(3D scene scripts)
(begin)
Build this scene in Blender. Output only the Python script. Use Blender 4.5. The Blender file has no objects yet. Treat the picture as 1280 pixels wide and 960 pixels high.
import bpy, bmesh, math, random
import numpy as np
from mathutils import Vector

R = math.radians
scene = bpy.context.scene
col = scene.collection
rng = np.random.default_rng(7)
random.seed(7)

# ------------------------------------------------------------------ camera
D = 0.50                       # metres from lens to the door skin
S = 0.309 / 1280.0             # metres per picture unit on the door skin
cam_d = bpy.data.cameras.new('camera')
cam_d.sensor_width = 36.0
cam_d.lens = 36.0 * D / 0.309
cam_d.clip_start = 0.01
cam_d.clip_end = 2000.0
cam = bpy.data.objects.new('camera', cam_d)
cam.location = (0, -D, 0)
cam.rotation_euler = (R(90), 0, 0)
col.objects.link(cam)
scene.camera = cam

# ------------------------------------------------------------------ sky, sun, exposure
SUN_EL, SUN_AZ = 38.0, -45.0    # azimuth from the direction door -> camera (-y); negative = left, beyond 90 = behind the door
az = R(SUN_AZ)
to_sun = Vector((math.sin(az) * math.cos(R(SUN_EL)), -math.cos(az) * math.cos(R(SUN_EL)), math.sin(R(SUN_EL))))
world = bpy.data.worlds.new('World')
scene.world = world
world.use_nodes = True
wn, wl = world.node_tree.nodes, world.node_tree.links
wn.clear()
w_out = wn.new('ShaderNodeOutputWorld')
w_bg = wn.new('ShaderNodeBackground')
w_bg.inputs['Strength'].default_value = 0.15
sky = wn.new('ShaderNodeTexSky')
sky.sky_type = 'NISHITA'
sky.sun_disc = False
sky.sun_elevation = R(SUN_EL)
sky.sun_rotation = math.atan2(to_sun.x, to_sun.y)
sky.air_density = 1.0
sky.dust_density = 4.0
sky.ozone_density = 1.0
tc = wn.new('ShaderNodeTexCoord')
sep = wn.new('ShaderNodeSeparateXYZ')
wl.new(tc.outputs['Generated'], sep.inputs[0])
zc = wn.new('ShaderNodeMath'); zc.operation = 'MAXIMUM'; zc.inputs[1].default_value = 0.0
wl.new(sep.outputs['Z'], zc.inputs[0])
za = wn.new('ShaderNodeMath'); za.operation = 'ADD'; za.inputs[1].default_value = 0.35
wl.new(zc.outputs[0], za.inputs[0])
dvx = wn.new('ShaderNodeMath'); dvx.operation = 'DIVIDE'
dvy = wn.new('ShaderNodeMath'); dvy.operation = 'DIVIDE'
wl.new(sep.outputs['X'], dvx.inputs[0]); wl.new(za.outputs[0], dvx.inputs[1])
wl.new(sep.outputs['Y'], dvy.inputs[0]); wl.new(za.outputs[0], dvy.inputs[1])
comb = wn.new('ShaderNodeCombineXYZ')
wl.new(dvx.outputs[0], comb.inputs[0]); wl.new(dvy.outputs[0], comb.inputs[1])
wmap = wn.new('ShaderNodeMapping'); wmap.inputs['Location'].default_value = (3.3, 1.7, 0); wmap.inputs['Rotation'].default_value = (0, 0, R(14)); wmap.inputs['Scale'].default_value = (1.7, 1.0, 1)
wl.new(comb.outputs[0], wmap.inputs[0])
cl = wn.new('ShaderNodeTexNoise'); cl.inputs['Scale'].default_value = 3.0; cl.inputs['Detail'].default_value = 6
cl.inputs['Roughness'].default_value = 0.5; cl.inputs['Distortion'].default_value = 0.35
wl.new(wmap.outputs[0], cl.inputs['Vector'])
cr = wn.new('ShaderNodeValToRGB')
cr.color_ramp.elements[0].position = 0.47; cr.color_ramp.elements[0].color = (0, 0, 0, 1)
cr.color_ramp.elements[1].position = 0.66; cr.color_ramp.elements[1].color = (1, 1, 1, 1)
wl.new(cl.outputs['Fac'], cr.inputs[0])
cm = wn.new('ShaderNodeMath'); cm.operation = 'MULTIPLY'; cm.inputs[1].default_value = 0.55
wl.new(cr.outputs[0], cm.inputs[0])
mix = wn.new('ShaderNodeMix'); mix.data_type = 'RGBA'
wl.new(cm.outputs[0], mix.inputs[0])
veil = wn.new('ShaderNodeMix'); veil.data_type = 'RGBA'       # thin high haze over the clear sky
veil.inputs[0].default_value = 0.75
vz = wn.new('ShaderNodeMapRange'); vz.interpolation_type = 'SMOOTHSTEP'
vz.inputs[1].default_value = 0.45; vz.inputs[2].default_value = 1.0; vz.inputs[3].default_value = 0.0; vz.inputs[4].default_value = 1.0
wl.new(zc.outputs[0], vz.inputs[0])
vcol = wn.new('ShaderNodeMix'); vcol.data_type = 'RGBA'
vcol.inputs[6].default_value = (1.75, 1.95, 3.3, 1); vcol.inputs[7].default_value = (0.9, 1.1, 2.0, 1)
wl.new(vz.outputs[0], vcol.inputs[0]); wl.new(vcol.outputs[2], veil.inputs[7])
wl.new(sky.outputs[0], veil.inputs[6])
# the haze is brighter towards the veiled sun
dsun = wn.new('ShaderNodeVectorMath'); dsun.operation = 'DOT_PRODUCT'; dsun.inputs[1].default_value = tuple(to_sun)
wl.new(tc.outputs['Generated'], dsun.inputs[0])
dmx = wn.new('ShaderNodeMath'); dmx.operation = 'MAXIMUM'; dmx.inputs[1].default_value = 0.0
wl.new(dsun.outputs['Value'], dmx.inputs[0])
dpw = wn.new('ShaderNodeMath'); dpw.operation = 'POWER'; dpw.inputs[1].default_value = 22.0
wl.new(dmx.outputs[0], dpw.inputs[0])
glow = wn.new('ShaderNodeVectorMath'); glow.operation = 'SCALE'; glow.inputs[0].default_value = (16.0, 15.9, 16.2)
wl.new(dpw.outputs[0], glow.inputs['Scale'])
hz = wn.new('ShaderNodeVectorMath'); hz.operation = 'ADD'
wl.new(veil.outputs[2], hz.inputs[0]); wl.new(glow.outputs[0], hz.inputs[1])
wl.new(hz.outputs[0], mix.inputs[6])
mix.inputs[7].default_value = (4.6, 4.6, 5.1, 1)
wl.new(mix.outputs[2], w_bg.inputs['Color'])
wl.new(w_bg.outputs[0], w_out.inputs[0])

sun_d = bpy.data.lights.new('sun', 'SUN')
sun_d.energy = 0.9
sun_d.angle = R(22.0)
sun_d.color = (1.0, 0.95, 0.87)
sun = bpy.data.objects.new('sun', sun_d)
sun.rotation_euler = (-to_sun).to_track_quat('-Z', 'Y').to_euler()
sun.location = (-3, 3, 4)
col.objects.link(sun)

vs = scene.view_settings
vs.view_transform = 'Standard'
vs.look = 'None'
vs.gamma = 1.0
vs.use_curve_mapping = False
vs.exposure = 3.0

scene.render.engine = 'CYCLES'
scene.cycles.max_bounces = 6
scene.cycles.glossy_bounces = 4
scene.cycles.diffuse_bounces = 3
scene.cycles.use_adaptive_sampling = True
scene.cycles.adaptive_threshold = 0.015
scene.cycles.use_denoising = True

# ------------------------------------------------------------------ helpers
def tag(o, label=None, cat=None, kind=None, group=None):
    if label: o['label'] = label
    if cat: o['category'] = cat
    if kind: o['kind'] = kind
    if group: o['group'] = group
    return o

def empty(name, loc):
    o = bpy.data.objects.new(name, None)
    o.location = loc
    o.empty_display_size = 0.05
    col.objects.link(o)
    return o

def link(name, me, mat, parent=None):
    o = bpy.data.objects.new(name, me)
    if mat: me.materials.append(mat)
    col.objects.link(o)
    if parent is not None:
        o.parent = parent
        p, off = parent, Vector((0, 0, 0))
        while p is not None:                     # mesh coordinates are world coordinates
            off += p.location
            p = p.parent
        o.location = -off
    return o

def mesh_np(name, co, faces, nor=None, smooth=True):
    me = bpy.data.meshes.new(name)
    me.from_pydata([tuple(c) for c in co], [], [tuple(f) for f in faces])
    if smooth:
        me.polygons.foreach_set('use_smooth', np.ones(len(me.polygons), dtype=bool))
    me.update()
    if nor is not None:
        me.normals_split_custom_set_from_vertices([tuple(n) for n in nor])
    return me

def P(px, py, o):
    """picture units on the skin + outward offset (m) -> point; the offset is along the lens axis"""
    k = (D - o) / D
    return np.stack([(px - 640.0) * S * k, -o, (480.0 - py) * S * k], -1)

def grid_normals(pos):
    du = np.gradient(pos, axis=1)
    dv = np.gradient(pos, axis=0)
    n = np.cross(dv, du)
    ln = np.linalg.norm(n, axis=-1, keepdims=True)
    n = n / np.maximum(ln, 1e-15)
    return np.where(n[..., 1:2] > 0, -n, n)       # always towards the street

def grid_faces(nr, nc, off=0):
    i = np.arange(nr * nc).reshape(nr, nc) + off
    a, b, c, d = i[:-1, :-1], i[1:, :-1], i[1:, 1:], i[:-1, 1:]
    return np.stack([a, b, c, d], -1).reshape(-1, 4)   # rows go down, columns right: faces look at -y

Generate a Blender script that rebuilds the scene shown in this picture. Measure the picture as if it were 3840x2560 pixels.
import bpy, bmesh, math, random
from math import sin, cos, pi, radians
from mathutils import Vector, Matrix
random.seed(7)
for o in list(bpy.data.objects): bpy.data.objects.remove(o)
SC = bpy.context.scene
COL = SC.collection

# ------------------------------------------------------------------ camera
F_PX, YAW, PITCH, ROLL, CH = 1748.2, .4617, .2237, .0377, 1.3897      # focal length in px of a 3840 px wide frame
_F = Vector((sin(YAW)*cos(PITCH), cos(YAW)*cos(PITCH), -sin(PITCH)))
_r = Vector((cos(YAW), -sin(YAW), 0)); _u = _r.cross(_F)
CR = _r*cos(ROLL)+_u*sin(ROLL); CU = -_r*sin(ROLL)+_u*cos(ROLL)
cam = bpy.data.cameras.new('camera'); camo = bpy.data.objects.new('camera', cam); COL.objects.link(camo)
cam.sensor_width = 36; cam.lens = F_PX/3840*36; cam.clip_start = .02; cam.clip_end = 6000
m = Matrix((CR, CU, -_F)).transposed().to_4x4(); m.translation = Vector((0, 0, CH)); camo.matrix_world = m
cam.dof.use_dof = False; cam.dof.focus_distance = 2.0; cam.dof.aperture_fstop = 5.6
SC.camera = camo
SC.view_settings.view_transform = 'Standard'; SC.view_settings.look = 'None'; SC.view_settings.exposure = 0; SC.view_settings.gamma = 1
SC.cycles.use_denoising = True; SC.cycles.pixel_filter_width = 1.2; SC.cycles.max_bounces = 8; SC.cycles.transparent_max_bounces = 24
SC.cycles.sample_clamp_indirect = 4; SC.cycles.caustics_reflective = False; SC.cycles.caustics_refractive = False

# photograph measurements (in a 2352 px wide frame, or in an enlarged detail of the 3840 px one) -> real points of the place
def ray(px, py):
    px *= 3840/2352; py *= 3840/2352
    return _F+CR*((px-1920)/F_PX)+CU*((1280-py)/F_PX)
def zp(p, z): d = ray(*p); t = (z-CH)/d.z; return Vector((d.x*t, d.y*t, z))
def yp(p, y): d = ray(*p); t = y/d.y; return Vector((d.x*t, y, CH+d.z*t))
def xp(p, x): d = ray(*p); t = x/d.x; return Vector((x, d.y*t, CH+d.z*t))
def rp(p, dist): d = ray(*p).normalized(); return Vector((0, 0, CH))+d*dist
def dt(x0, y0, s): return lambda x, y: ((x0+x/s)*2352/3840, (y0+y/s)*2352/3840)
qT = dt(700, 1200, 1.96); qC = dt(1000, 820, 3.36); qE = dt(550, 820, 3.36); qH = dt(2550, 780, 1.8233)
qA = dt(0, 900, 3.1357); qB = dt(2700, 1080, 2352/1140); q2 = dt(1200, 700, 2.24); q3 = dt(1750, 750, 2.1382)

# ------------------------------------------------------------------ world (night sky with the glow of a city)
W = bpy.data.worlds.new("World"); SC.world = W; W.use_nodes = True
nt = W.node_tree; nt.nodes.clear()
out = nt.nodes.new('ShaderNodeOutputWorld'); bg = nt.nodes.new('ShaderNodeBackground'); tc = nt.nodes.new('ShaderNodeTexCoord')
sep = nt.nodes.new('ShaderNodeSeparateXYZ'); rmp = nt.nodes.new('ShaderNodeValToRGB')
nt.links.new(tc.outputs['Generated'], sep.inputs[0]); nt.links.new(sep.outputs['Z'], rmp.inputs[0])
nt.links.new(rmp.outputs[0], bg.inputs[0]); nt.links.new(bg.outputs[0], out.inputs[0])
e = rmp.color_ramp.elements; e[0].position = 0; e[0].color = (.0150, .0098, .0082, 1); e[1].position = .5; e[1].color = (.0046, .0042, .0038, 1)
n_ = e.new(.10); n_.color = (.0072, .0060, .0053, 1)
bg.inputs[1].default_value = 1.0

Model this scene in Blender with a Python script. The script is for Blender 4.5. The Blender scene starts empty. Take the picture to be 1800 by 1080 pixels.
(end)
Required work: Restate, word for word and with nothing added, the lines from the first line of the listing through the one where "scene.camera = cam" stands.

Answer below:
Build this scene in Blender. Output only the Python script. Use Blender 4.5. The Blender file has no objects yet. Treat the picture as 1280 pixels wide and 960 pixels high.
import bpy, bmesh, math, random
import numpy as np
from mathutils import Vector

R = math.radians
scene = bpy.context.scene
col = scene.collection
rng = np.random.default_rng(7)
random.seed(7)

# ------------------------------------------------------------------ camera
D = 0.50                       # metres from lens to the door skin
S = 0.309 / 1280.0             # metres per picture unit on the door skin
cam_d = bpy.data.cameras.new('camera')
cam_d.sensor_width = 36.0
cam_d.lens = 36.0 * D / 0.309
cam_d.clip_start = 0.01
cam_d.clip_end = 2000.0
cam = bpy.data.objects.new('camera', cam_d)
cam.location = (0, -D, 0)
cam.rotation_euler = (R(90), 0, 0)
col.objects.link(cam)
scene.camera = cam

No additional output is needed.